**Task description:**
Copy all of the material exactly. Pictures are not to appear in the copy.

**Data segment:**
================================

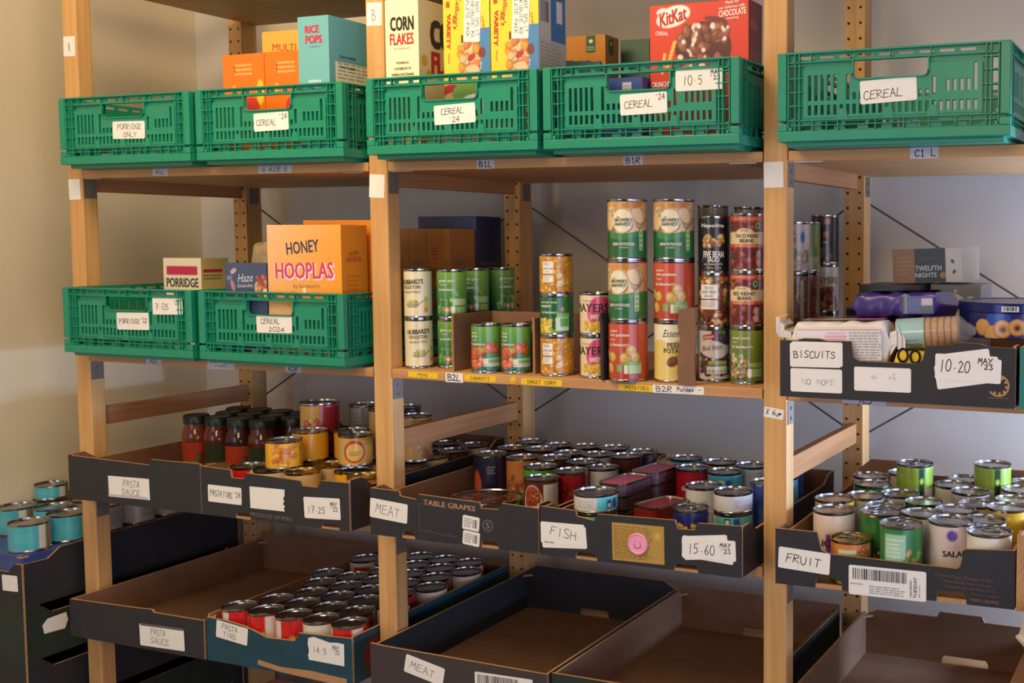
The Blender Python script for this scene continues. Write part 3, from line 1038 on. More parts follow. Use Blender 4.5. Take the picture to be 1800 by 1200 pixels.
# --- second level, right bay
x = 1.760
t = TRAY['bisc'] = tray('black card tray labelled BISCUITS on the second level of the right bay', x, S2, 0.390, 0.50, 0.097,
                        [(0, .094), (.032, .094), (.040, .098), (.070, .098), (.082, .095), (.124, .096), (.128, .070), (.138, .064), (.234, .064), (.243, .070), (.248, .093), (.290, .096), (.300, .100), (.336, .099), (.346, .095), (.390, .094)],
                        y=-0.073)
on_tray(t, x, 1.825, 1.262, S2, 0.089, 0.040, (), 0.5)
on_tray(t, x, 1.822, 1.260, S2, 0.088, 0.040, [('BISCUITS', -.001, .001, 0.011, 0.074)], 1.0, t=.0008, pen=.0013)
on_tray(t, x, 1.824, 1.218, S2, 0.090, 0.039, [('NO MORE', .004, -.002, 0.009, 0.060)], 0.5, inkm=M_FAINT)
on_tray(t, x, 1.937, 1.225, S2, 0.095, 0.039, [('9 4', .002, .004, 0.013, 0.046)], 0.5, inkm=M_FAINT)
on_tray(t, x, 2.070, 1.240, S2, 0.092, 0.038, (), 10.0)
on_tray(t, x, 2.074, 1.258, S2, 0.075, 0.036, (), 9.0, t=.0006)
on_tray(t, x, 2.079, 1.247, S2, 0.098, 0.038, (), -1.5, t=.0008)
on_tray(t, x, 2.073, 1.250, S2, 0.099, 0.040, [('10.20', -.018, .001, 0.018, 0.050), ('MAY', .030, .012, 0.008, 0.024), ("'23", .032, .003, 0.008, 0.022)], -1.0, t=.0010, pen=.0014)
mbl = MB()
for i in range(18):                                           # round emblem with a notched leaf cut out of it
    a0, a1 = R(-72 + i * 18), R(-54 + i * 18)
    r1, r0 = .0175, .0105 + .004 * (i % 2)
    mbl.quad([(r0 * math.sin(a0), -.0009, r0 * -math.cos(a0)), (r1 * math.sin(a0), -.0009, r1 * -math.cos(a0)),
              (r1 * math.sin(a1), -.0009, r1 * -math.cos(a1)), (r0 * math.sin(a1), -.0009, r0 * -math.cos(a1))]) if abs(i - 9) < 9 else None
mbl.quad([(-.016, -.0009, -.0195), (.016, -.0009, -.0195), (.016, -.0009, -.0190), (-.016, -.0009, -.0190)])
mbl.build('emblem', M_EDGEC, t, (2.124 - x - .195, -.25, 1.224 - S2))
# --- fourth level
x = 0.056
t = TRAY['saucelow'] = tray('empty black card tray labelled PASTA SAUCE on the fourth level', x, S4, 0.400, 0.54, 0.090,
                            [(0, .084), (.200, .088), (.250, .090), (.258, .084), (.40, .084)], hs=.084, hb=.10, side_cut=False, y=-.078)
on_tray(t, x, 0.335, 0.593, S4, 0.130, 0.048, [('PASTA', -.010, .009, 0.013, 0.044), ('SAUCE', -.006, -.010, 0.013, 0.056)], 1.5, inkm=M_INKG)
on_tray(t, x, 0.336, 0.616, S4, 0.126, 0.005, (), 1.5, m=M_INKG, t=.0007)
x = 0.462
t = TRAY['tinslow'] = tray('blue card tray labelled PASTA TINS filled with rows of small red tins', x, S4, 0.386, 0.53, 0.093,
                           [(0, .092), (.055, .091), (.100, .086), (.128, .080), (.155, .072), (.165, .069), (.238, .072), (.245, .078), (.250, .090), (.386, .096)],
                           hs=.098, outer=M_BLUEC, side_cut=False, y=-.076)
on_tray(t, x, 0.533, 0.628, S4, 0.086, 0.037, [('PASTA', -.006, .008, 0.011, 0.044), ('TINS', -.006, -.008, 0.010, 0.036)], -5.9, inkm=M_INKG)
on_tray(t, x, 0.782, 0.622, S4, 0.092, 0.048, [('14.5', -.016, 0, 0.012, 0.036), ('MAY', .026, .010, 0.008, 0.018), ("'23", .027, .001, 0.008, 0.018)], 0.5, inkm=M_INKG,
        outline=[(-.044, -.023), (.046, -.025), (.047, .020), (.030, .021), (.010, .019), (-.030, .026), (-.044, .022), (-.046, .010), (-.043, -.005), (-.046, -.014)])
MB().prism([(.140, .010), (.200, .003), (.330, -.002), (.372, .004), (.372, .012), (.280, .016), (.200, .013), (.142, .020)],
           lambda a, b, q: (a - .193, -.265 + q, b), -.0015, -.0003).build('torn_patch', M_EDGEC, t)
MB().lathe([(0.0001, 0), (.032, 0), (.032, .0006), (.0001, .0006)], 28).build('fruit_picture', mat('dark_red_print', (120, 26, 36), .5), t, (.193 + .0002, -.20, .045), (0, PI / 2, 0))
x = 0.902
t = TRAY['meatlow'] = tray('empty brown-lined card tray labelled MEAT on the fourth level', x, S4, 0.404, 0.53, 0.096,
                           [(0, .098), (.03, .096), (.404, .092)], hs=.092, hb=.108, side_cut=False, y=-.085,
                           back_top=[(0, .09), (.03, .108), (.374, .108), (.404, .09)], back_bottom=[(.175, .255, .020)], outer=mat('dark_brown_printed_card', (62, 54, 54), .65), inner=M_BLACKC)
on_tray(t, x, 1.031, 0.622, S4, 0.092, 0.036, [('MEAT', -.004, 0, 0.014, 0.060, -3)], -11, inkm=M_INKG)
_g = on_tray(t, x, 1.212, 0.613, S4, 0.128, 0.048, (), 1.0)
link('barcode_print', bpy.data.meshes['barcode_print'], _g)
x = 1.310
tray('empty brown card tray with dark green outside, right of the empty MEAT tray', x, S4, 0.384, 0.53, 0.092, None,
     hs=.09, hb=.102, side_cut=False, y=-.075, back_top=[(0, .10), (.384, .10)], back_bottom=[(.15, .23, .020)], outer=M_DGREENC)
x = 1.750
tray('empty brown card tray at the bottom right, against the knotty post', x, S4, 0.400, 0.53, 0.098, None, hs=.094, hb=.100, side_cut=False, y=-.075,
     back_top=[(0, .085), (.03, .100), (.14, .100), (.145, .112), (.235, .112), (.24, .100), (.37, .100), (.40, .085)], back_bottom=[(.13, .23, .020)])
# --- neighbours cut by the right edge of the photo
tray('teal card tray just entering at the right edge beside the biscuits tray', 2.156, S2, 0.385, 0.50, 0.096, outer=M_TEALC)
tray('bare card tray just entering at the right edge beside the fruit tray', 2.156, S3, 0.385, 0.50, 0.120, outer=M_EDGEC)
tag(MB().box(0, .38, 0, .50, 0, .222).build('cardboard_box', M_BROWNC, None, (2.158, -.16, S4), bevel=.003), 'closed brown cardboard box under the white bag, bottom right corner', 'box')
# ------------------------------------------------------------------ tins
WHITE = (238, 236, 232)


def cvs(r, h, rgb, cell=1.5):
    return Cv(-PI * r, PI * r, 0, h, cell, rgb)


def d_mushy(r, h):
    c = cvs(r, h, (226, 216, 182))
    c.pieces(-9, 9, 21, 29, 26, 4, 3.4, [(176, 178, 84), (160, 166, 70), (192, 190, 104)], 4)
    c.ell(0, 20, 14, 3, (150, 150, 130), 0, .7).rect(9, 24, 25, 27, (110, 104, 88), 0, 38)
    c.rect(24, 34, 6, 40, (206, 208, 180)).rect(25, 33, 28, 38, (150, 190, 110)).rect(25, 33, 18, 27, (200, 196, 90)).rect(25, 33, 8, 17, (214, 130, 80))
    return c, [("HUBBARD'S", -1, h * .77, 10, 47, (46, 40, 34), 3, .02), ('FOODSTORE', -1, h * .65, 7, 38, (70, 62, 52), 2, .01), ('MUSHY PEAS', -1, h * .54, 5, 36, (90, 82, 66), 2)]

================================

**Output of the exercise:**
The Blender Python script for this scene continues. Write part 3, from line 1038 on. More parts follow. Use Blender 4.5. Take the picture to be 1800 by 1200 pixels.
# --- second level, right bay
x = 1.760
t = TRAY['bisc'] = tray('black card tray labelled BISCUITS on the second level of the right bay', x, S2, 0.390, 0.50, 0.097,
                        [(0, .094), (.032, .094), (.040, .098), (.070, .098), (.082, .095), (.124, .096), (.128, .070), (.138, .064), (.234, .064), (.243, .070), (.248, .093), (.290, .096), (.300, .100), (.336, .099), (.346, .095), (.390, .094)],
                        y=-0.073)
on_tray(t, x, 1.825, 1.262, S2, 0.089, 0.040, (), 0.5)
on_tray(t, x, 1.822, 1.260, S2, 0.088, 0.040, [('BISCUITS', -.001, .001, 0.011, 0.074)], 1.0, t=.0008, pen=.0013)
on_tray(t, x, 1.824, 1.218, S2, 0.090, 0.039, [('NO MORE', .004, -.002, 0.009, 0.060)], 0.5, inkm=M_FAINT)
on_tray(t, x, 1.937, 1.225, S2, 0.095, 0.039, [('9 4', .002, .004, 0.013, 0.046)], 0.5, inkm=M_FAINT)
on_tray(t, x, 2.070, 1.240, S2, 0.092, 0.038, (), 10.0)
on_tray(t, x, 2.074, 1.258, S2, 0.075, 0.036, (), 9.0, t=.0006)
on_tray(t, x, 2.079, 1.247, S2, 0.098, 0.038, (), -1.5, t=.0008)
on_tray(t, x, 2.073, 1.250, S2, 0.099, 0.040, [('10.20', -.018, .001, 0.018, 0.050), ('MAY', .030, .012, 0.008, 0.024), ("'23", .032, .003, 0.008, 0.022)], -1.0, t=.0010, pen=.0014)
mbl = MB()
for i in range(18):                                           # round emblem with a notched leaf cut out of it
    a0, a1 = R(-72 + i * 18), R(-54 + i * 18)
    r1, r0 = .0175, .0105 + .004 * (i % 2)
    mbl.quad([(r0 * math.sin(a0), -.0009, r0 * -math.cos(a0)), (r1 * math.sin(a0), -.0009, r1 * -math.cos(a0)),
              (r1 * math.sin(a1), -.0009, r1 * -math.cos(a1)), (r0 * math.sin(a1), -.0009, r0 * -math.cos(a1))]) if abs(i - 9) < 9 else None
mbl.quad([(-.016, -.0009, -.0195), (.016, -.0009, -.0195), (.016, -.0009, -.0190), (-.016, -.0009, -.0190)])
mbl.build('emblem', M_EDGEC, t, (2.124 - x - .195, -.25, 1.224 - S2))
# --- fourth level
x = 0.056
t = TRAY['saucelow'] = tray('empty black card tray labelled PASTA SAUCE on the fourth level', x, S4, 0.400, 0.54, 0.090,
                            [(0, .084), (.200, .088), (.250, .090), (.258, .084), (.40, .084)], hs=.084, hb=.10, side_cut=False, y=-.078)
on_tray(t, x, 0.335, 0.593, S4, 0.130, 0.048, [('PASTA', -.010, .009, 0.013, 0.044), ('SAUCE', -.006, -.010, 0.013, 0.056)], 1.5, inkm=M_INKG)
on_tray(t, x, 0.336, 0.616, S4, 0.126, 0.005, (), 1.5, m=M_INKG, t=.0007)
x = 0.462
t = TRAY['tinslow'] = tray('blue card tray labelled PASTA TINS filled with rows of small red tins', x, S4, 0.386, 0.53, 0.093,
                           [(0, .092), (.055, .091), (.100, .086), (.128, .080), (.155, .072), (.165, .069), (.238, .072), (.245, .078), (.250, .090), (.386, .096)],
                           hs=.098, outer=M_BLUEC, side_cut=False, y=-.076)
on_tray(t, x, 0.533, 0.628, S4, 0.086, 0.037, [('PASTA', -.006, .008, 0.011, 0.044), ('TINS', -.006, -.008, 0.010, 0.036)], -5.9, inkm=M_INKG)
on_tray(t, x, 0.782, 0.622, S4, 0.092, 0.048, [('14.5', -.016, 0, 0.012, 0.036), ('MAY', .026, .010, 0.008, 0.018), ("'23", .027, .001, 0.008, 0.018)], 0.5, inkm=M_INKG,
        outline=[(-.044, -.023), (.046, -.025), (.047, .020), (.030, .021), (.010, .019), (-.030, .026), (-.044, .022), (-.046, .010), (-.043, -.005), (-.046, -.014)])
MB().prism([(.140, .010), (.200, .003), (.330, -.002), (.372, .004), (.372, .012), (.280, .016), (.200, .013), (.142, .020)],
           lambda a, b, q: (a - .193, -.265 + q, b), -.0015, -.0003).build('torn_patch', M_EDGEC, t)
MB().lathe([(0.0001, 0), (.032, 0), (.032, .0006), (.0001, .0006)], 28).build('fruit_picture', mat('dark_red_print', (120, 26, 36), .5), t, (.193 + .0002, -.20, .045), (0, PI / 2, 0))
x = 0.902
t = TRAY['meatlow'] = tray('empty brown-lined card tray labelled MEAT on the fourth level', x, S4, 0.404, 0.53, 0.096,
                           [(0, .098), (.03, .096), (.404, .092)], hs=.092, hb=.108, side_cut=False, y=-.085,
                           back_top=[(0, .09), (.03, .108), (.374, .108), (.404, .09)], back_bottom=[(.175, .255, .020)], outer=mat('dark_brown_printed_card', (62, 54, 54), .65), inner=M_BLACKC)
on_tray(t, x, 1.031, 0.622, S4, 0.092, 0.036, [('MEAT', -.004, 0, 0.014, 0.060, -3)], -11, inkm=M_INKG)
_g = on_tray(t, x, 1.212, 0.613, S4, 0.128, 0.048, (), 1.0)
link('barcode_print', bpy.data.meshes['barcode_print'], _g)
x = 1.310
tray('empty brown card tray with dark green outside, right of the empty MEAT tray', x, S4, 0.384, 0.53, 0.092, None,
     hs=.09, hb=.102, side_cut=False, y=-.075, back_top=[(0, .10), (.384, .10)], back_bottom=[(.15, .23, .020)], outer=M_DGREENC)
x = 1.750
tray('empty brown card tray at the bottom right, against the knotty post', x, S4, 0.400, 0.53, 0.098, None, hs=.094, hb=.100, side_cut=False, y=-.075,
     back_top=[(0, .085), (.03, .100), (.14, .100), (.145, .112), (.235, .112), (.24, .100), (.37, .100), (.40, .085)], back_bottom=[(.13, .23, .020)])
# --- neighbours cut by the right edge of the photo
tray('teal card tray just entering at the right edge beside the biscuits tray', 2.156, S2, 0.385, 0.50, 0.096, outer=M_TEALC)
tray('bare card tray just entering at the right edge beside the fruit tray', 2.156, S3, 0.385, 0.50, 0.120, outer=M_EDGEC)
tag(MB().box(0, .38, 0, .50, 0, .222).build('cardboard_box', M_BROWNC, None, (2.158, -.16, S4), bevel=.003), 'closed brown cardboard box under the white bag, bottom right corner', 'box')
# ------------------------------------------------------------------ tins
WHITE = (238, 236, 232)


def cvs(r, h, rgb, cell=1.5):
    return Cv(-PI * r, PI * r, 0, h, cell, rgb)


def d_mushy(r, h):
    c = cvs(r, h, (226, 216, 182))
    c.pieces(-9, 9, 21, 29, 26, 4, 3.4, [(176, 178, 84), (160, 166, 70), (192, 190, 104)], 4)
    c.ell(0, 20, 14, 3, (150, 150, 130), 0, .7).rect(9, 24, 25, 27, (110, 104, 88), 0, 38)
    c.rect(24, 34, 6, 40, (206, 208, 180)).rect(25, 33, 28, 38, (150, 190, 110)).rect(25, 33, 18, 27, (200, 196, 90)).rect(25, 33, 8, 17, (214, 130, 80))
    return c, [("HUBBARD'S", -1, h * .77, 10, 47, (46, 40, 34), 3, .02), ('FOODSTORE', -1, h * .65, 7, 38, (70, 62, 52), 2, .01), ('MUSHY PEAS', -1, h * .54, 5, 36, (90, 82, 66), 2)]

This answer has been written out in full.